_Given material_:
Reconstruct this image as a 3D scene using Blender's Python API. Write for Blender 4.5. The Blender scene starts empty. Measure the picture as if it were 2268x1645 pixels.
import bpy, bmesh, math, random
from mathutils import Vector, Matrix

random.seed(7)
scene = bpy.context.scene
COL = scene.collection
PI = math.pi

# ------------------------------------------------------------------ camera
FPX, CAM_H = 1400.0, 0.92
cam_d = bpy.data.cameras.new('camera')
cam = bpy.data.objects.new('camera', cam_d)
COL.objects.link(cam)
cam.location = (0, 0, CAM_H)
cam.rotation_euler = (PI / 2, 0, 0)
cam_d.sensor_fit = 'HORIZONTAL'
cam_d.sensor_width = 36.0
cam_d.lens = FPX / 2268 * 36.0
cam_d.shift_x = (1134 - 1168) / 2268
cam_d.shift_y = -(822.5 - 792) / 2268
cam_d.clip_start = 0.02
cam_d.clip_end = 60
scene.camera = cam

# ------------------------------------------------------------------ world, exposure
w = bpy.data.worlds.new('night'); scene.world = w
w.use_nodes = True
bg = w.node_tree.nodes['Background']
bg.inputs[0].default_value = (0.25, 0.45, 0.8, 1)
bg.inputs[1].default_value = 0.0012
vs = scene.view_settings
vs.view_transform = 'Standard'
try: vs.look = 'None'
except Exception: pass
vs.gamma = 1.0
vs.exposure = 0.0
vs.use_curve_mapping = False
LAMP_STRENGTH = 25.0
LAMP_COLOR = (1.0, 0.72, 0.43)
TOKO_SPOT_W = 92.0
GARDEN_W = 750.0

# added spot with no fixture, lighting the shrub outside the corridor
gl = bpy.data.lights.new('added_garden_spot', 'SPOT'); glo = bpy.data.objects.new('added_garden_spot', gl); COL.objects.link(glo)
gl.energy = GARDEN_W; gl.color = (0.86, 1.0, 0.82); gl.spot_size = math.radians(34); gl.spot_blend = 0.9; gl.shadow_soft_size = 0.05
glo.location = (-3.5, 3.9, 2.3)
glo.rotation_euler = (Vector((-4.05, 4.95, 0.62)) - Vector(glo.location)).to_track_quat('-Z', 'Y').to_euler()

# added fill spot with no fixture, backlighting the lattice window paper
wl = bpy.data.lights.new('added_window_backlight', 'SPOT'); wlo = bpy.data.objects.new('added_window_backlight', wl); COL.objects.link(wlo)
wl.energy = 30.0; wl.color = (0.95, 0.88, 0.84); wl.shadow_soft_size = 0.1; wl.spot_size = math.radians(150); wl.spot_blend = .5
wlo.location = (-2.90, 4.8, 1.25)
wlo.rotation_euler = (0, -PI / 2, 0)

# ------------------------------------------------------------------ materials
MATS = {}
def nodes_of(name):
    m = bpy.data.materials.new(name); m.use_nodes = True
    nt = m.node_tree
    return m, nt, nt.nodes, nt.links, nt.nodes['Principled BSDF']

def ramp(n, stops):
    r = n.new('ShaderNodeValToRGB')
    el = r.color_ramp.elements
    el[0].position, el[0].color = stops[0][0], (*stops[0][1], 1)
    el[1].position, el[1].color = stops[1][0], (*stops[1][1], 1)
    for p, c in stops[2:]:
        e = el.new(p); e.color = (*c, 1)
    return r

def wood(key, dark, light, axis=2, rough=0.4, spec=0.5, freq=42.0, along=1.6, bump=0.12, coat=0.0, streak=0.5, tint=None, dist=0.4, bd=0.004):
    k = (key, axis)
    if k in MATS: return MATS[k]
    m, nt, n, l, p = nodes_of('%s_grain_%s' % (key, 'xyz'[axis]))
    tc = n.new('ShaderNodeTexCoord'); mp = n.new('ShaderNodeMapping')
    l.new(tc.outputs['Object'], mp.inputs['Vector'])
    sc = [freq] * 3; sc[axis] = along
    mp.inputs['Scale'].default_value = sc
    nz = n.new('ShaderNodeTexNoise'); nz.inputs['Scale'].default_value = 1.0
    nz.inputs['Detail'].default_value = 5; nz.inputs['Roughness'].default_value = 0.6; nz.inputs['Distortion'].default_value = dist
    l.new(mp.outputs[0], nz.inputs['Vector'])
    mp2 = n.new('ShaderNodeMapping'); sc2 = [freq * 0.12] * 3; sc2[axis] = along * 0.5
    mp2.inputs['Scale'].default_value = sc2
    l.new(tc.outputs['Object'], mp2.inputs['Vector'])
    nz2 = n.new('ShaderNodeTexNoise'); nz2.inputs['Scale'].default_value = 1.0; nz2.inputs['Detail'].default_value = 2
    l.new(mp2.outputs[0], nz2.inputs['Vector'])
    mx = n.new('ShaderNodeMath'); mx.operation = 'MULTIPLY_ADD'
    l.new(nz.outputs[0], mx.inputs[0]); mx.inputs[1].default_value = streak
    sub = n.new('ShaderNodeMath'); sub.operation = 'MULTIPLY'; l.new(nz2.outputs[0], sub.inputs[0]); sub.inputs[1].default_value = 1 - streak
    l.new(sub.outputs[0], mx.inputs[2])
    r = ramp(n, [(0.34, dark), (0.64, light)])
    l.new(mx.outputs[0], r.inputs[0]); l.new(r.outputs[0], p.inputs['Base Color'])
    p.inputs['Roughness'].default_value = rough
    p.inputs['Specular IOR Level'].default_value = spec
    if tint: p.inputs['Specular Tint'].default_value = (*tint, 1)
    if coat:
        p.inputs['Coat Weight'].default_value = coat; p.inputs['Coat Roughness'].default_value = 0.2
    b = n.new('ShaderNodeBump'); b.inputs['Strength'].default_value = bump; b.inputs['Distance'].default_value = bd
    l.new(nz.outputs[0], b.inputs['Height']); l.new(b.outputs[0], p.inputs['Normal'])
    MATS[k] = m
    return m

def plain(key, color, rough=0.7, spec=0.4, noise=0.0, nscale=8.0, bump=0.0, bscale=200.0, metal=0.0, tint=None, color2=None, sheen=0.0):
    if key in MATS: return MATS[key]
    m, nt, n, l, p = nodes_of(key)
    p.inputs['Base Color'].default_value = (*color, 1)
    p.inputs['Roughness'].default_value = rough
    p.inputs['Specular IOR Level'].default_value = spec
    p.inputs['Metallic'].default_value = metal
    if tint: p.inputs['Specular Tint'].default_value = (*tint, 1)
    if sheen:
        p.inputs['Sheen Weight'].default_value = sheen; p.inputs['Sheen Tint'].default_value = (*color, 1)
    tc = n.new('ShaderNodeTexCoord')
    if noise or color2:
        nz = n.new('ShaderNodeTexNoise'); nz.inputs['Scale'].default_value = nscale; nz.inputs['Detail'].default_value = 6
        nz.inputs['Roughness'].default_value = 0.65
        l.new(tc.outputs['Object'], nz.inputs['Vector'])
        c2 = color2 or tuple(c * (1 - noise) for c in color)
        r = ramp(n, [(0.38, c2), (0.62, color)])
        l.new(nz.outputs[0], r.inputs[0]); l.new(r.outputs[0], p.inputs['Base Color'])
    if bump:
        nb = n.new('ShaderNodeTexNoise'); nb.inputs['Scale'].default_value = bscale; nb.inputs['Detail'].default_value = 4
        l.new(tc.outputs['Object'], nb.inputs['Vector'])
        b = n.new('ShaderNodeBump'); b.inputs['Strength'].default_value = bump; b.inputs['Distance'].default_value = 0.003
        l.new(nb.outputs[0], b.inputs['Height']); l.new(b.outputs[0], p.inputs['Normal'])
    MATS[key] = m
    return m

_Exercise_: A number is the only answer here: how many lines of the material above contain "scene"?

_Finished answer_: 6